Saturday, January 31, 2009

sundance 3

standing for "comfort zone" not "cubic zirconium"

I've grown up my whole life in Utah. Fruit Heights, Utah. Turns out, Fruit Heights, Utah is 98 % Caucasian and mostly LDS. I am in school at BYU, which, it turns out, has a similar demographic. except that all of the people here are in school, not spread throughout different ages, etc.

The point is. This zone is very comfortable to me. I love knowing that everyone believes the same thing as me. I love knowing that I don't have to worry about using the terms "RM", "FEC", and "DTR" without anyone blinking an eye or looking at me like I'm crazy. Well, I had a few people looking at me crazy just a couple of weekends ago. And here's why:

My bestie, Lauren, and I decided that since we both love films and vacations, that we would volunteer at the Sundance Film Festival. We wouldn't have to miss a day of school, we would spend two glorious weekends chilling in Park City, and we would get to see 10 free films! I was so excited to meet directors, actors, and producers, and be part of the cool indie-film culture.

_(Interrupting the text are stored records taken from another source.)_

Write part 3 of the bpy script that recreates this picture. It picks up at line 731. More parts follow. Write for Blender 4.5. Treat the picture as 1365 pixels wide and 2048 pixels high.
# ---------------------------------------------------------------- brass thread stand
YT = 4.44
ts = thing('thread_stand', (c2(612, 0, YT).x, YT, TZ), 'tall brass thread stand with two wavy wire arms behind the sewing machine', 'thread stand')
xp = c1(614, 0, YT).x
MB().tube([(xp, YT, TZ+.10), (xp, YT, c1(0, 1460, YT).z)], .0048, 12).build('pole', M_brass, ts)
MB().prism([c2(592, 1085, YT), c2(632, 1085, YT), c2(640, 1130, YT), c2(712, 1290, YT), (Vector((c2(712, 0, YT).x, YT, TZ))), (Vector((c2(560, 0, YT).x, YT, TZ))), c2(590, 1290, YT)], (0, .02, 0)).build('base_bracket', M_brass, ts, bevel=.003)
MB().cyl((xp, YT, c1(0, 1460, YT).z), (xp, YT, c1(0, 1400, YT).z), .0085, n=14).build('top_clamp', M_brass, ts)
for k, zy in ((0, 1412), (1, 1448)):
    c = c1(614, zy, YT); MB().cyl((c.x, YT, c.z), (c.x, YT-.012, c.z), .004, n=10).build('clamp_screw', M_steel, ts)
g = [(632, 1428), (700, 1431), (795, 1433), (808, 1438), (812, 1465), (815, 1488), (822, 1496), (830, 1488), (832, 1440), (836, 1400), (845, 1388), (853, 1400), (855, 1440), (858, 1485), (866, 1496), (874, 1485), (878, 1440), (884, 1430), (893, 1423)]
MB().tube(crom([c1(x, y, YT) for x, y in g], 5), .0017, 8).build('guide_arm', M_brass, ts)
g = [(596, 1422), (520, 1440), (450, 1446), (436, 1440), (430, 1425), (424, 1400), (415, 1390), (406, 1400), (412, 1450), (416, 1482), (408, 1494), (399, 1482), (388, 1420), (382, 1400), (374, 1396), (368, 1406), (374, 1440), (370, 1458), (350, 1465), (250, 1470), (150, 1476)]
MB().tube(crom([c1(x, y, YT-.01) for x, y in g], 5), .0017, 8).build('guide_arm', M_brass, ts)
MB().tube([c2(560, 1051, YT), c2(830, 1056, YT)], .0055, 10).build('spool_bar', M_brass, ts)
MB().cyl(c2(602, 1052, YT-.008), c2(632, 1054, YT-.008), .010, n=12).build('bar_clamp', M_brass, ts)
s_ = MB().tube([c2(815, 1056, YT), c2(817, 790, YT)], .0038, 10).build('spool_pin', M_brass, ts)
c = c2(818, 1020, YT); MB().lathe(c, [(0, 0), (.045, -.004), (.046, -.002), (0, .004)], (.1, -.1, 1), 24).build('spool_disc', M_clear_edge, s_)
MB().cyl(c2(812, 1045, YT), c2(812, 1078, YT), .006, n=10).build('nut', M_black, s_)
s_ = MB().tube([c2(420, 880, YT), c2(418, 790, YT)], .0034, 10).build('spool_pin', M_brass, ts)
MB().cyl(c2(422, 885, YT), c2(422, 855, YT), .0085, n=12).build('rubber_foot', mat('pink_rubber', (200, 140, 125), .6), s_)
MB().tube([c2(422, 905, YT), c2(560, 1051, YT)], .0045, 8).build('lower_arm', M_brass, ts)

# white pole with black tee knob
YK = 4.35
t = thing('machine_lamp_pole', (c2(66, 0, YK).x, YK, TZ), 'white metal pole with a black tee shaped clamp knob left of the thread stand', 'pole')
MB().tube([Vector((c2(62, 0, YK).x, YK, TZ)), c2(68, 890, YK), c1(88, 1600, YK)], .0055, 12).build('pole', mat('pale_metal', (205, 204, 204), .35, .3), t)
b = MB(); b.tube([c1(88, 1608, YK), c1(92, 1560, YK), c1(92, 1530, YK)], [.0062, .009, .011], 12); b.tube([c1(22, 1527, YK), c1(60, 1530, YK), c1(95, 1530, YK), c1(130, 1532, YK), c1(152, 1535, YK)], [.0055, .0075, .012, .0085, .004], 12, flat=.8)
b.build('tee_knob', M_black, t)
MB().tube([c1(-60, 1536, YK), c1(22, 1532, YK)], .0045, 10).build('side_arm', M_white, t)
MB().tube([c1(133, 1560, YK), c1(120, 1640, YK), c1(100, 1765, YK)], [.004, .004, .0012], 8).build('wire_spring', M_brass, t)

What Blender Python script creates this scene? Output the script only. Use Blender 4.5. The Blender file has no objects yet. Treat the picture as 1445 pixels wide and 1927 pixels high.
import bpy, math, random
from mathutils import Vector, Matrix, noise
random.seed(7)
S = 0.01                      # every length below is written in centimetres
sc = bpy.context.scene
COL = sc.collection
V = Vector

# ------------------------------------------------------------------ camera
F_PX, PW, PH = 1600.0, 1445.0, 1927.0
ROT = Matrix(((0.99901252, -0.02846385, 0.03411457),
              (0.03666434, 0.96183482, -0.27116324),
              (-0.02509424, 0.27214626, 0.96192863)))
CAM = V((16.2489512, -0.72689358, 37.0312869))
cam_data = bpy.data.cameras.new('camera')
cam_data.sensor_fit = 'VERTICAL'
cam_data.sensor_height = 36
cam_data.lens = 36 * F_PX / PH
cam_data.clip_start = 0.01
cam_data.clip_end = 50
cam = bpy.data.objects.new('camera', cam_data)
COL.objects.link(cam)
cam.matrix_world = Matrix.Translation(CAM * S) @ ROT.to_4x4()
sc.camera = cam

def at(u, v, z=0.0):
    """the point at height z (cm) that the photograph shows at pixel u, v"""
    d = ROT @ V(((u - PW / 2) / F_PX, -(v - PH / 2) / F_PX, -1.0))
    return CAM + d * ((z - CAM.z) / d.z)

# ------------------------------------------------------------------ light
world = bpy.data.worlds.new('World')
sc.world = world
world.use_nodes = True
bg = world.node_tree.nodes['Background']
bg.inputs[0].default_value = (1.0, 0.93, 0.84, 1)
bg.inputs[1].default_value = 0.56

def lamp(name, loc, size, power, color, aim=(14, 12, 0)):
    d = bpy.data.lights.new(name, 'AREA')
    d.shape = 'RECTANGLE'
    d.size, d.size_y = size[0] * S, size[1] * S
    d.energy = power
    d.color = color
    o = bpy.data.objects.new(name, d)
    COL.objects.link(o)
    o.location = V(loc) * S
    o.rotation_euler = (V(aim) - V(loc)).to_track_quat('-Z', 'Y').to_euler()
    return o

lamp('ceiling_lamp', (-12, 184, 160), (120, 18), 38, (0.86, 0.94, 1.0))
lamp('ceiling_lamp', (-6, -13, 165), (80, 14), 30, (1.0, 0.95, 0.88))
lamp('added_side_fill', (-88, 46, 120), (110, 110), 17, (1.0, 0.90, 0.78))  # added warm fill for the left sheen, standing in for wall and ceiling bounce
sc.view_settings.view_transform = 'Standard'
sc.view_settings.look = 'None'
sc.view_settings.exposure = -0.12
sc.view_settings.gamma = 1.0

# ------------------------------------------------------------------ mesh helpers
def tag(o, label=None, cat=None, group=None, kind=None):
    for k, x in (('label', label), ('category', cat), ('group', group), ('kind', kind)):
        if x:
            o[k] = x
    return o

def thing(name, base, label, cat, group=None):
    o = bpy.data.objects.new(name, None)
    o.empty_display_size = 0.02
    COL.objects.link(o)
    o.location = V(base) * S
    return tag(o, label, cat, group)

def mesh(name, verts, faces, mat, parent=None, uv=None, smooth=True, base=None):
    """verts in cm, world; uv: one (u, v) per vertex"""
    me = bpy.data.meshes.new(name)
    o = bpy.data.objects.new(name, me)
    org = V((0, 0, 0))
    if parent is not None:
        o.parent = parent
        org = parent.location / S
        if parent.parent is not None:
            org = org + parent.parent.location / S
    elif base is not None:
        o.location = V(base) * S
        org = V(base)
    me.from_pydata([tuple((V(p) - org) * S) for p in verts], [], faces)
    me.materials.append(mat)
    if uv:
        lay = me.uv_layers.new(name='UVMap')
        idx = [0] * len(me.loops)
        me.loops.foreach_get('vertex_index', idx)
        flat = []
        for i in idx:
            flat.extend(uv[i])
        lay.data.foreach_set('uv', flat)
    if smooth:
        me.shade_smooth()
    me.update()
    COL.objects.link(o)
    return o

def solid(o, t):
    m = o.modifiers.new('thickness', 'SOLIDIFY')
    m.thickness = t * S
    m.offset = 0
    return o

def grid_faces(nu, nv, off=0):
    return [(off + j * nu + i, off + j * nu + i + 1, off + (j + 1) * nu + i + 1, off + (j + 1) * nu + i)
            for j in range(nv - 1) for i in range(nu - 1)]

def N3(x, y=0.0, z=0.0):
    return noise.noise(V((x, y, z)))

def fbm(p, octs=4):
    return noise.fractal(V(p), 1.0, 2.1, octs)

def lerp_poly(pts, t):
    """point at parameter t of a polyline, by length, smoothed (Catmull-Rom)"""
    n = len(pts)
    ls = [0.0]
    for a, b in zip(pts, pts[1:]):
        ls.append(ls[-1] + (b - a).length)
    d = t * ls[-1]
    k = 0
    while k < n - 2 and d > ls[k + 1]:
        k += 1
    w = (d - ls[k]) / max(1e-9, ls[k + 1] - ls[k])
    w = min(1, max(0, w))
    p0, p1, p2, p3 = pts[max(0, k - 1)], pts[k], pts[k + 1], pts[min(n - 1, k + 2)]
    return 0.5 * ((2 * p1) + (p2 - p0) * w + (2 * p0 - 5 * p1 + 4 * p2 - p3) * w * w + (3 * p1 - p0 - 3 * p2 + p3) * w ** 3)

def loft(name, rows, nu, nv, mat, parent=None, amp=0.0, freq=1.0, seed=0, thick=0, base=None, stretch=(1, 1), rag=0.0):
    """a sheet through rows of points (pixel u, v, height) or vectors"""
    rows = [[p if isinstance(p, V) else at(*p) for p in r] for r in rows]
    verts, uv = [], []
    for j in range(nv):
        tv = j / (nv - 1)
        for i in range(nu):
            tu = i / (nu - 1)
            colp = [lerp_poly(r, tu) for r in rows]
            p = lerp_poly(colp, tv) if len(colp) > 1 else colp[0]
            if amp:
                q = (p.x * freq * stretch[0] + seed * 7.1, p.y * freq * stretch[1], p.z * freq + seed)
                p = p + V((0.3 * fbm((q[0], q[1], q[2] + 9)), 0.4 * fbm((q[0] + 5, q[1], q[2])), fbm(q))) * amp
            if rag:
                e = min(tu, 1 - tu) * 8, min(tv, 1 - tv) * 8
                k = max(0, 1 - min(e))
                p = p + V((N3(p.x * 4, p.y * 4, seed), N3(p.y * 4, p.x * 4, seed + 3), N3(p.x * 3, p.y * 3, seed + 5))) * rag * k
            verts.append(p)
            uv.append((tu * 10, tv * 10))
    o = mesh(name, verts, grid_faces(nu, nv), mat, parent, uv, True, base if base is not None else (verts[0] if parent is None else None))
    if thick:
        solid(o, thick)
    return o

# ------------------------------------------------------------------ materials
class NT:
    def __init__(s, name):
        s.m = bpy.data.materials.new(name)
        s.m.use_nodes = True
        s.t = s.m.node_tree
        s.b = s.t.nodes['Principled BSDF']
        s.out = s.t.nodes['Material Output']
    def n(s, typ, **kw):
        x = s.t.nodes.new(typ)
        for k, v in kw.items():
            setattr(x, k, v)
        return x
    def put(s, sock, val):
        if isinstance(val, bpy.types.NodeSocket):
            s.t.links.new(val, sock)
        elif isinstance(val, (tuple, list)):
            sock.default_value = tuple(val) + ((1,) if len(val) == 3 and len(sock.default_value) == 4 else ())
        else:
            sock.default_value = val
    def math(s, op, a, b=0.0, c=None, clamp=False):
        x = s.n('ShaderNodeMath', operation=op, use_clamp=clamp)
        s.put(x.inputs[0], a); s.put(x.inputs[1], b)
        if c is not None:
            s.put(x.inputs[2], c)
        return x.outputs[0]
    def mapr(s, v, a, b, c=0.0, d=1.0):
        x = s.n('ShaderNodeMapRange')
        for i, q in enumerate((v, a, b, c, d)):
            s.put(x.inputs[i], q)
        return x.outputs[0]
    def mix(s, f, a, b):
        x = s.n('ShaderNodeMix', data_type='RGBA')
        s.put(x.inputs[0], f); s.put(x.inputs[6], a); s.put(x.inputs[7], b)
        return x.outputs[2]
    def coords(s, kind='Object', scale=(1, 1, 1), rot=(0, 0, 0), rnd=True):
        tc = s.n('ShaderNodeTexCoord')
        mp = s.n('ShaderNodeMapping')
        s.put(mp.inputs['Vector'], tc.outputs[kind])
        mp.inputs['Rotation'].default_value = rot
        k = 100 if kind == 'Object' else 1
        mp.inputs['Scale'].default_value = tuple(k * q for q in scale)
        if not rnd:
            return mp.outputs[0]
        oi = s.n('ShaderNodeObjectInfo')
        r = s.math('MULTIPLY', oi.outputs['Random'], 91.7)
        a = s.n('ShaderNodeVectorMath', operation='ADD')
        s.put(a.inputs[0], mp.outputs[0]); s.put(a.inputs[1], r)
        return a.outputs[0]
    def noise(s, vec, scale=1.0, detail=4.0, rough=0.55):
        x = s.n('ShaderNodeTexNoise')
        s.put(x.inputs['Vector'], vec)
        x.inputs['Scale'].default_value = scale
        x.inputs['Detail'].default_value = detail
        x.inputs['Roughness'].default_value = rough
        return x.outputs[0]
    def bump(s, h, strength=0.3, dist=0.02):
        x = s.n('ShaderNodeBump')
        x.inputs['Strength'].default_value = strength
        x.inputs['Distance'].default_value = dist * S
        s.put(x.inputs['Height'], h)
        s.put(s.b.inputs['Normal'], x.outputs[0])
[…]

Little did I know (or expect), but that culture included a lot of very...shall we say...interesting people, doing interesting things. See, growing up in Utah, I have never been in a situation where people I am personally acquainted with are drinking alcohol. I had never been offered a drink, let alone in a place where everyone (literally) except me and Lauren was drinking. I know. Call me a babe in the woods, but it's true. I live a sheltered life.

So, after work one night, some people invited us to their place for a "drink". I had to, for the first time, tell them that I didn't drink. I was a little nervous, because I really wanted to fit in with them; I liked their style, personalities, and company. My nervousness was eased when they informed me that they had guessed that I was Mormon, and had already purchased some Ginger Ale. I laughed at their guess, and we became instant friends for the rest of the festival.

Most of my fears about being around drunk people include lewdness, crudeness, rudeness, and pressure to do distasteful things or things that my moral compass points away from. Thus, in this new situation, I was still somewhat cautious. However, as the night progressed, I found that, minus the slurred speech and lack of focus, my friends' respect for me did not seem to dwindle. They asked some frank questions (e.g. "So, you've really never had a sip of alcohol?" or, "You're serious. You've never slept with a guy?") which I answered honestly and with a sort of respect for my new friends who had no concept of the paradigm from which I came.

Although I was nervous when I first realized (unexpectedly) that I was soon going to be in a position where I would have to defend and stick to my morals, my discomfort quickly faded as I found that I could have fun without being drunk, without participating in the drugs that were there, and that I could still have friends without agreeing with what they were doing.

And, while they thought I was pretty strange, they just shook their heads and welcomed me into their already strange lives.